Era desespero. Era para queimar tempo. Para desconcentrar o adversário. Estava 2-0 e eles não queriam sofrer mais golos. Muepu Ilunga foi quem deu o chuto na bola. Perderam por 3-0. Regressaram ao Zaire. O aeroporto estava vazio para os receber. A maioria dos jogadores morreu na pobreza. Mobutu morreu com cancro da próstata aos 66 anos com uma riqueza avaliada entre 4 a 15 bilhões de dólares.

MILOS DEGENEK E UM DESTINO DE FORÇA

O que um jogador sente quando joga uma partida de um Mundial não está escrito. Nenhuma outra competição de futebol terá o mesmo sabor que um Mundial. Seres selecionado para um lote bastante restrito para representar o teu país num jogo contra as melhores seleções do planeta é especial. Ainda para mais quando tens tanto para agradecer ao teu país. Funciona como um devolução de carinho por tudo o que ele fez por ti.

É o caso de Milos Degenek lateral que representa a Austrália neste Mundial e nasceu na Croácia, Knin. Degenek partilhou ontem uma imagem com duas fotografias: uma do êxodo de croatas na altura da gu erra da Jugoslavia e outra dele emocionado depois de um jogo num Mundial de futebol. A mensagem final era: nunca desistam de acreditar em vocês mesmos.
Eu acrescento: acreditem, confiem e apoiem refugiados como Milos Degenek.

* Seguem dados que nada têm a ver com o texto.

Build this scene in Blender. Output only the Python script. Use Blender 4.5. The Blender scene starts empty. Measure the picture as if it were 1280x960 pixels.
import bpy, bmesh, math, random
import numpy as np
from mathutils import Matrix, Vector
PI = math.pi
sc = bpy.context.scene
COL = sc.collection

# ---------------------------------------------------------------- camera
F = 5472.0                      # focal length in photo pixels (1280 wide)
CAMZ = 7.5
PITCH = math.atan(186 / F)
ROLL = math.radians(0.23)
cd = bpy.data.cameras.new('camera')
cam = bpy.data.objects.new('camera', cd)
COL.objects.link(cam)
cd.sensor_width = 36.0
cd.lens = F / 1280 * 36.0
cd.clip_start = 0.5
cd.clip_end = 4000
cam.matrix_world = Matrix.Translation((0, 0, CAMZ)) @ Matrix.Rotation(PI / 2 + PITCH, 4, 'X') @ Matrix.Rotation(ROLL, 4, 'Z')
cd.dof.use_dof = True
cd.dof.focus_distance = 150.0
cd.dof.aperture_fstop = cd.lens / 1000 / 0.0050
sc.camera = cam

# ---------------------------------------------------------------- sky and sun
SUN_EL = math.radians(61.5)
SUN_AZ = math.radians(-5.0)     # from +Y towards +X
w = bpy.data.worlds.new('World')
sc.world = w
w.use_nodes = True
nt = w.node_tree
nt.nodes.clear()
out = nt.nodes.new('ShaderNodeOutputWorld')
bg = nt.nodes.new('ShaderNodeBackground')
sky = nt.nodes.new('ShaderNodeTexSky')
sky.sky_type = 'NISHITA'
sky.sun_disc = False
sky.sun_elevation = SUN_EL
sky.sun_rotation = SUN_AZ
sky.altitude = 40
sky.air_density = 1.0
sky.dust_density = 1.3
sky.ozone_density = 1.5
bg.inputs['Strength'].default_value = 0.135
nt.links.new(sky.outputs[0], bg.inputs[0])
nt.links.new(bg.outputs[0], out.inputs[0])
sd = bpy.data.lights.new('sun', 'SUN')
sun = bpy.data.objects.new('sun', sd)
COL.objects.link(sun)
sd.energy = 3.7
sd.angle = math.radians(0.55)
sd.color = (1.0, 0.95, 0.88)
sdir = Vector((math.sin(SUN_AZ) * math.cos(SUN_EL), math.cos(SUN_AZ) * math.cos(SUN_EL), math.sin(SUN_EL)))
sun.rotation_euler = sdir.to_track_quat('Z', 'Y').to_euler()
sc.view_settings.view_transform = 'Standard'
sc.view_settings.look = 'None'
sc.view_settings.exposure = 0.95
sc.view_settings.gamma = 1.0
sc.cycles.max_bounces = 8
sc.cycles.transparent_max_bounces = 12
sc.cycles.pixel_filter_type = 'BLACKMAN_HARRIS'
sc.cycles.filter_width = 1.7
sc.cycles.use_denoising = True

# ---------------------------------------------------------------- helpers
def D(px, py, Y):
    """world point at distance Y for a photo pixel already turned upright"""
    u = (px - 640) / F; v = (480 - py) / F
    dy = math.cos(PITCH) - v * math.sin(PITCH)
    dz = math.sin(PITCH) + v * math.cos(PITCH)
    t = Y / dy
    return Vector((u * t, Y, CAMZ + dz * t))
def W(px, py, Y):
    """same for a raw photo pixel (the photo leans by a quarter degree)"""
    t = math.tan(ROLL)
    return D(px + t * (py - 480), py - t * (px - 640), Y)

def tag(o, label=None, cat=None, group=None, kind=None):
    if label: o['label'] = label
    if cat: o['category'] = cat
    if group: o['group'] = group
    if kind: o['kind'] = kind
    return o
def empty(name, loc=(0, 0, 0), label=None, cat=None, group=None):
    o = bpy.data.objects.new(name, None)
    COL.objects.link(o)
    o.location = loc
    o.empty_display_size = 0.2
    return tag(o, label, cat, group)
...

Acreditar que por muitas adversidades que se atravessem pela frente, o caminho será bondoso e o destino acolhedor. Esse destino somos nós. Países seguros, em paz, capazes de oferecer tanto do que para nós é apenas normal. Foi assim a Austrália. Proporcionou a estabilidade necessária para que Milos e a sua família singrassem na vida.

Nascido na Croácia, foi com 18 meses que se tornou refugiado, indo para a Sérvia. Com a guerra a deixar pesadas e violentas marcas na região da Dalmácia, aos 6 anos vai para Sydney, Austrália. Hoje. é defesa na seleção australiana. Feliz pr representar um país que aprendeu a amar.

Sobre jogar futebol, ele diz que não sente pressão. “pressão é ser um bebé e fugir da guerra. Pressão é aos 6 anos estar no meio de uma guerra. Futebol é a alegria de querer sempre mais e melhor. De querer dizer aos meus netos e aos meus amigos quando for velhote que ganhei um jogo num Campeonato do Mundo.”

Já ganhou. Na vida, fundamentalmente.